Judicial or Expert Determination


Often, parties could decide to jointly instruct a senior retired judge who will make a written appraisal after both parties submitted their written submissions. Your legal representative will seek your instructions as to the extent of instructions and whether the appraisal will be binding. This is crucial as once it is binding, it could only be challenged on limited grounds.


It is proven to be a very pragmatic approach as it could be used to determine on preliminary issue such as determination of liability, parties could then negotiate on the quantum of the damages as other part of the claim.


Early Neutral Evaluation


As the name suggests, an independent legal practitioner could be jointly appointed to consider the issues and advises on the likely outcome of the matter on an early stage. The advice is not binding but it enables parties to re-evaluate their position with the likely outcome in mind.




This is a form of adjudicative dispute resolution and frequently used in constructions and engineering disputes. A party will begin the process by serving the other party a notice of intention and nominates an adjudicator. There are strict time limits to follow. The decision is binding unless and until it is appealed to the High Court.




Parties may not always reach a settlement through ADR, but it is often useful to enter into some form of negotiation to evaluate the other side’s strength and weaknesses and to re-consider your position.

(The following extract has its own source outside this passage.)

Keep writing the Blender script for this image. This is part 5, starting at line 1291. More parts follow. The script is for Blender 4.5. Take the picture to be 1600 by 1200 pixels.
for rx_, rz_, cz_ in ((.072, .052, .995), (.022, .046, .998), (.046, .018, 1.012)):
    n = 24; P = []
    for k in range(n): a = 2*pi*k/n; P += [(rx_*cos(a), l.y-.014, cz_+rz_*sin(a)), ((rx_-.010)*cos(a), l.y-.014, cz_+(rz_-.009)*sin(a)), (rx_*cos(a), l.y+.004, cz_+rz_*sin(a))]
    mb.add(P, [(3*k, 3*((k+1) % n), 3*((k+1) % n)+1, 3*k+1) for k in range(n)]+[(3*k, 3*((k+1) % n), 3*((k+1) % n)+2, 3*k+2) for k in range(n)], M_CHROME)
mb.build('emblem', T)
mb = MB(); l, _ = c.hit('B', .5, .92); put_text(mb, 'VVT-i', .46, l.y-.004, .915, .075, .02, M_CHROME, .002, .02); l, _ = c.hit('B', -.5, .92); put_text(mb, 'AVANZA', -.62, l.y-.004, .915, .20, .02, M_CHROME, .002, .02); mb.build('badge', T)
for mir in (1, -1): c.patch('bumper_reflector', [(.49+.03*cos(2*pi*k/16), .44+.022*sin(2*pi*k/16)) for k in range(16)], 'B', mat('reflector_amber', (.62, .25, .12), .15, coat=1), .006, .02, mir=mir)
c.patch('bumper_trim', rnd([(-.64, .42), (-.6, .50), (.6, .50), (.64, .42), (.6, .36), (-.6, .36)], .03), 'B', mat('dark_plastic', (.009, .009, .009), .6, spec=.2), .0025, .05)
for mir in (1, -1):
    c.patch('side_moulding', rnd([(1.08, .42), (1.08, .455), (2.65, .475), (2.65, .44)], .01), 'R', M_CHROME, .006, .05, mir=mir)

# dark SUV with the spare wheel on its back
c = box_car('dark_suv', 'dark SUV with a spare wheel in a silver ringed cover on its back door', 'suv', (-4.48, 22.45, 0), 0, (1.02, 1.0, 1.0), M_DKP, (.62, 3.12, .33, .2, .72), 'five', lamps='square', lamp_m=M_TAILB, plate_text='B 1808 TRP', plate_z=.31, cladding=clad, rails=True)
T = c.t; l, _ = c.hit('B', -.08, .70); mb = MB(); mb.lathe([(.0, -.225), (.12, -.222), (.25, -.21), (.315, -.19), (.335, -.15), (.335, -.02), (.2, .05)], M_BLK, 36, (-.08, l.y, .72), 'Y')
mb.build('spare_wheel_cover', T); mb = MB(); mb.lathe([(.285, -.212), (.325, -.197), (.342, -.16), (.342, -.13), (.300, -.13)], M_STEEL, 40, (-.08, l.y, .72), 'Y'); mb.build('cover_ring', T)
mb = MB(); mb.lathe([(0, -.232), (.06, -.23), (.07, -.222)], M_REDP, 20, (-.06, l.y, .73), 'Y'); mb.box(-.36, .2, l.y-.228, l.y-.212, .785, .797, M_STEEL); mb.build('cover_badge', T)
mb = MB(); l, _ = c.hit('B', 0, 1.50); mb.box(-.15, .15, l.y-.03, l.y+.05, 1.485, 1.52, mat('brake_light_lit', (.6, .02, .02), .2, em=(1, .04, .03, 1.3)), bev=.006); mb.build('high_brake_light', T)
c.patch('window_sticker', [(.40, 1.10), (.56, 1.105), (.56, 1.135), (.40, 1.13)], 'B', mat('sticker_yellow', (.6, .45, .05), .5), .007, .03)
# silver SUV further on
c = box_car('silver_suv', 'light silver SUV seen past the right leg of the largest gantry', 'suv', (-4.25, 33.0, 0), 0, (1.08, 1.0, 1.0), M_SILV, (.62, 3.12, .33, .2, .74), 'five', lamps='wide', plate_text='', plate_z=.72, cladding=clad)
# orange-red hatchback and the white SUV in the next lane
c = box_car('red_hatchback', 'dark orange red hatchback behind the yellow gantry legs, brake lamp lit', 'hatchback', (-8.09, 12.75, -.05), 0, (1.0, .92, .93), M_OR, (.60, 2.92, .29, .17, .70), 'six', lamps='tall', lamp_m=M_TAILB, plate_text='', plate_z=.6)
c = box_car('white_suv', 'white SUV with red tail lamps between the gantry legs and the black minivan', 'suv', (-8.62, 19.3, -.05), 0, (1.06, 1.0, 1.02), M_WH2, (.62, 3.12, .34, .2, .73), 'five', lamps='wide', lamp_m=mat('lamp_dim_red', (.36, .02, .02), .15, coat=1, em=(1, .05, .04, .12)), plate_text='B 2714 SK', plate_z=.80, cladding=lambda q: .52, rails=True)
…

If ADR fails, your legal representative should then be able to pitch a strong Part 36 offer to the other side which will attract costs consequences with conditions.


Although ADR remains voluntary, you may well face costs sanction and penalty if you have unreasonably refused to enter into any form of ADR.


There are circumstances where an ADR is not a suitable avenue to settle your disputes, it could be that your case and evidence is strong enough to warrant a summary judgment; an emergency injunction ought to be sought from the court; or it is a matter of public interest. It is always prudent to seek immediate legal advice should you foresee any possible legal disputes.